We numerically demonstrate atomic Fabry–Perot resonances for a pulsed interacting Bose–Einstein condensate (BEC) source transmitting through double Gaussian barriers. These resonances are observable for an experimentally-feasible parameter choice, which we determined using a previously-developed analytical model for a plane matter-wave incident on a double rectangular barrier system. Through numerical simulations using the non-polynomial Schödinger equation—an effective one-dimensional Gross–Pitaevskii equation—we investigate the effect of atom number, scattering length, and BEC momentum width on the resonant transmission peaks.

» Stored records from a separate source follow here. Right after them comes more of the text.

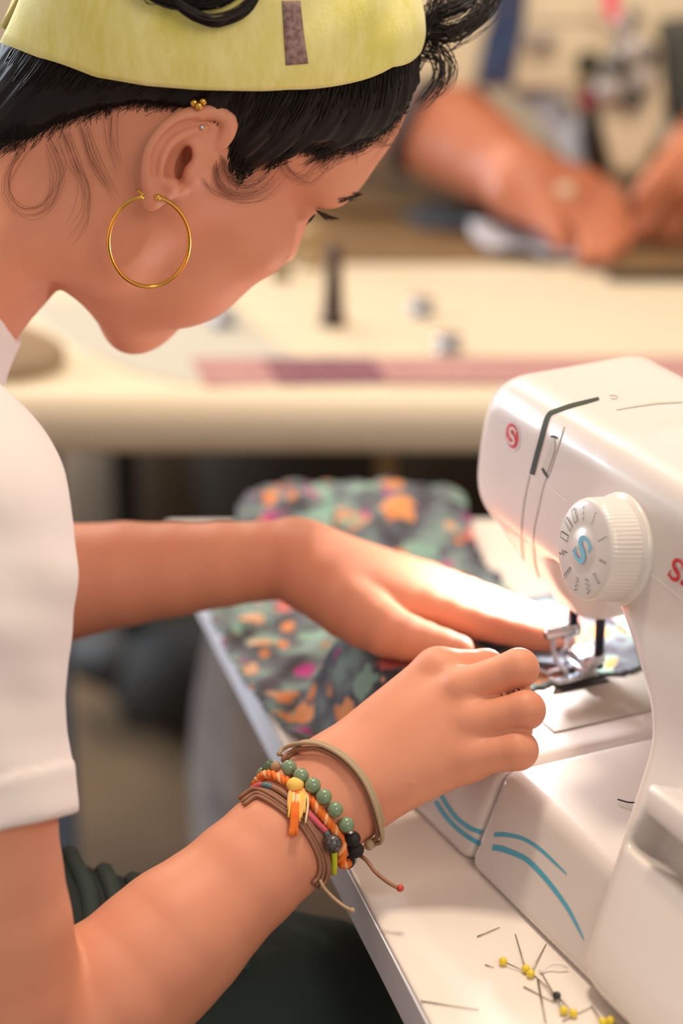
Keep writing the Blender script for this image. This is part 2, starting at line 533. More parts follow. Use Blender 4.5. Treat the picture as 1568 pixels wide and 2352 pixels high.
def build_arms(S):
    # right arm (nearest the camera)
    flatR = (-.75 * FW + np.array([0, 0, .66]), 1.18)
    S.chain([(P(-165, 1150, 1.07), .050), (P(-105, 1500, 1.055), .0475), (P(-98, 1890, 1.055), .0455), (P(-60, 2130, 1.06), .045), (P(0, 2480, 1.075), .046)], .02)
    S.chain([(P(0, 2480, 1.08), .043), (P(250, 2295, 1.098), .0385), (P(400, 2157, 1.11), .0322)], .012)
    S.chain([(P(400, 2157, 1.11), .0322), (P(560, 2012, 1.125), .0292), (P(690, 1893, 1.14), .0278), (P(770, 1818, 1.147), .0265)], .012, flat=flatR)
    fh = (flatR[0], 1.25)
    W = P(775, 1812, 1.147)
    mc = [((775, 1765, 1.155), (1008, 1545, 1.168), .0185, .0130), ((785, 1795, 1.148), (1066, 1590, 1.152), .018, .0128),
          ((800, 1815, 1.146), (1088, 1662, 1.143), .0175, .0125), ((815, 1835, 1.147), (1075, 1738, 1.140), .0165, .0122)]
    for a, b, ra, rb in mc: S.cap(P(*a), P(*b), ra, rb, .012, flat=fh)
    fing = [((1008, 1545, 1.168), (1115, 1536, 1.180), .0125, .0098), ((1066, 1586, 1.150), (1191, 1535, 1.142), .0108, .0096),
            ((1088, 1662, 1.141), (1207, 1631, 1.132), .0100, .0093), ((1075, 1738, 1.138), (1190, 1723, 1.130), .0100, .0094)]
    down = np.array([-.22, .80, -.52]); down /= np.linalg.norm(down)
    back = np.array([-.85, .35, -.35]); back /= np.linalg.norm(back)
    for i, (a, b, ra, rb) in enumerate(fing):
        A, B = P(*a), P(*b)
        S.cap(A, B, ra, rb, .0022)
        S.ell(A + np.array([0, .001, -.001]), (.0108, .0104, .0104), .007)
        D = B + down * (.021 if i else .024) + np.array([.002, 0, 0])
        Tp = D + back * .019
        S.cap(B, D, rb, rb * .88, .003); S.cap(D, Tp, rb * .88, rb * .74, .003)
    S.chain([(P(800, 1770, 1.162), .016), (P(925, 1668, 1.195), .014), (P(1050, 1612, 1.205), .0115), (P(1135, 1595, 1.198), .0095)], .008)   # thumb, below the palm
    S.cap(P(860, 1740, 1.17), P(1030, 1630, 1.175), .014, .012, .012)
    S.cap(P(1090, 1600, 1.168), P(1110, 1700, 1.160), .013, .013, .006)
    S.cap(P(1150, 1590, 1.172), P(1150, 1690, 1.163), .010, .010, .004)
    S.cap(P(1120, 1592, 1.160), P(1192, 1584, 1.158), .007, .006, .002)
    S.cap(P(1120, 1684, 1.152), P(1196, 1678, 1.149), .007, .006, .002)
    # left arm
    fl = (np.array([0, -.35, .94]), 1.1)
    S.chain([(P(-420, 1080, 1.40), .052), (P(-330, 1450, 1.40), .046), (P(-200, 1420, 1.385), .0425), (P(150, 1337, 1.335), .0338), (P(400, 1308, 1.32), .0270), (P(600, 1289, 1.313), .0226), (P(700, 1292, 1.31), .0215)], .012)
    S.ell(P(672, 1228, 1.318), (.009, .009, .009), .010)          # wrist bone
    mc = [((720, 1330, 1.298), (985, 1392, 1.283), .0175, .0125), ((715, 1305, 1.305), (1003, 1366, 1.297), .018, .0122),
          ((710, 1290, 1.312), (1000, 1345, 1.314), .018, .0115), ((708, 1275, 1.32), (980, 1330, 1.330), .0165, .0105)]
    for a, b, ra, rb in mc: S.cap(P(*a), P(*b), ra, rb, .012, flat=fl)
    fg = [[(985, 1392, 1.283, .0118), (1100, 1428, 1.275, .0098), (1190, 1450, 1.272, .0088), (1258, 1468, 1.270, .0072)],
          [(1003, 1366, 1.297, .0116), (1130, 1408, 1.291, .0098), (1225, 1440, 1.290, .0088), (1296, 1462, 1.290, .0072)],
          [(1000, 1345, 1.314, .0110), (1125, 1385, 1.310, .0094), (1215, 1418, 1.308, .0084), (1284, 1442, 1.307, .0070)],
          [(980, 1330, 1.330, .0100), (1080, 1362, 1.328, .0082), (1150, 1388, 1.327, .0074), (1208, 1412, 1.326, .0062)]]
    for f in fg: S.chain([(P(*q[:3]), q[3]) for q in f], .0025)
    S.chain([(P(735, 1345, 1.298), .017), (P(800, 1392, 1.285), .0185), (P(888, 1448, 1.268), .0148), (P(975, 1474, 1.262), .0108), (P(1055, 1492, 1.256), .0080)], .010)
    S.cap(P(790, 1350, 1.300), P(930, 1382, 1.288), .015, .0085, .012)

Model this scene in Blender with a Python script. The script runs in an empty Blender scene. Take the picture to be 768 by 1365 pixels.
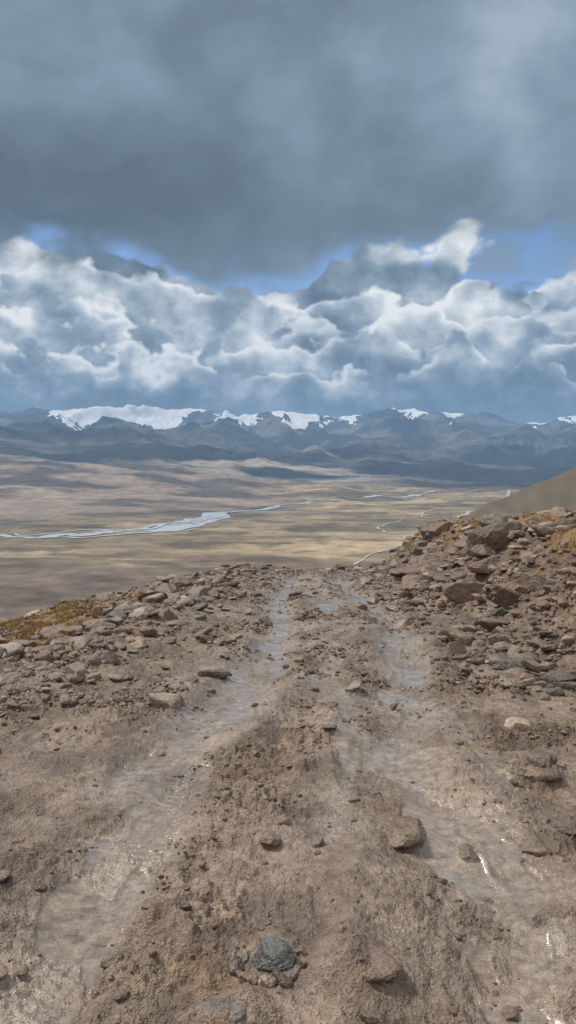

For ⁸⁵Rb atomic sources with the current experimentally-achievable momentum width of 0.02 ħk [k0=2π/(780nm)], we show that reasonably high contrast Fabry–Perot resonant transmission peaks can be observed using (a) non-interacting BECs, (b) interacting BECs of 5 × 10 ⁴ atoms with s-wave scattering lengths a_s= ± 0.1 a (a is the Bohr radius), and (c) interacting BECs of 10 ³ atoms with a_s= ± 1.0 a. Our theoretical investigation impacts any future experimental realization of an atomic Fabry–Perot interferometer with an ultracold atomic source.